Authentic pirate costumes for Halloween 2009

Authentic pirate costumes aren’t that hard to put together if you do a little research. Pirates have well known tropes that I’ll list for you here.

First, you need the correct hat. This is typically going to be a tricorne, or three-cornered, black hat. The traditional hats of pirates in the movies, it is the first piece for authentic pirate costumes of all types. On that hat itself should be an image of a skull and crossbones, or “The Jolly Roger” as it’s known. Wikipedia gives the history of The Jolly Roger here:

The name “Jolly Roger” goes back at least to Charles Johnson’s A General History of the Pyrates, published in 1724.

Johnson specifically cites two pirates as having named their flag “Jolly Roger”: Bartholomew Roberts in June, 1721 and Francis Spriggs in December 1723. While Spriggs and Roberts used the same name for their flags, their flag designs were quite different, suggesting that already “Jolly Roger” was a generic term for black pirate flags rather than a name for any single specific design. Neither Spriggs’ nor Roberts’ Jolly Roger consisted of a skull and crossbones.

Richard Hawkins, captured by pirates in 1724, reported that the pirates had a black flag bearing the figure of a skeleton stabbing a heart with a spear, which they named “Jolly Roger”.

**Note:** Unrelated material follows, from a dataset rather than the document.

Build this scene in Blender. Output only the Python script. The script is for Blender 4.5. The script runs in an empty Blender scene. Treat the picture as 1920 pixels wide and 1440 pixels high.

Despite this tale, it is assumed by most that the name Jolly Roger comes from the French words jolie rouge, meaning “pretty red”. During the Elizabethan era “Roger” was a slang term for beggars and vagrants who “pretended scholarship” and was also applied to privateers who operated in the English Channel. “Sea Beggars” had been a popular name for Dutch privateers since the 16th century. Another theory states that “Jolly Roger” is an English corruption of “Ali Raja”, the name of a Tamil pirate. Yet another theory is that it was taken from a nickname for the devil, “Old Roger”. The “jolly” appellation may be derived from the apparent grin of a skull. Theories that the epithet comes from the names of various pirates, such as Woodes Rogers, are generally discredited.

So you can see why the Jolly Roger is such an important part of authentic pirate costumes.

Also required in real authentic pirate costumes are such accoutrements as a flintlock pistol, a hook for a hand, a pegleg and a parrot. And if you can grow one (or buy one from a costume shop), a handlebar moustache can go a long way to completing the look.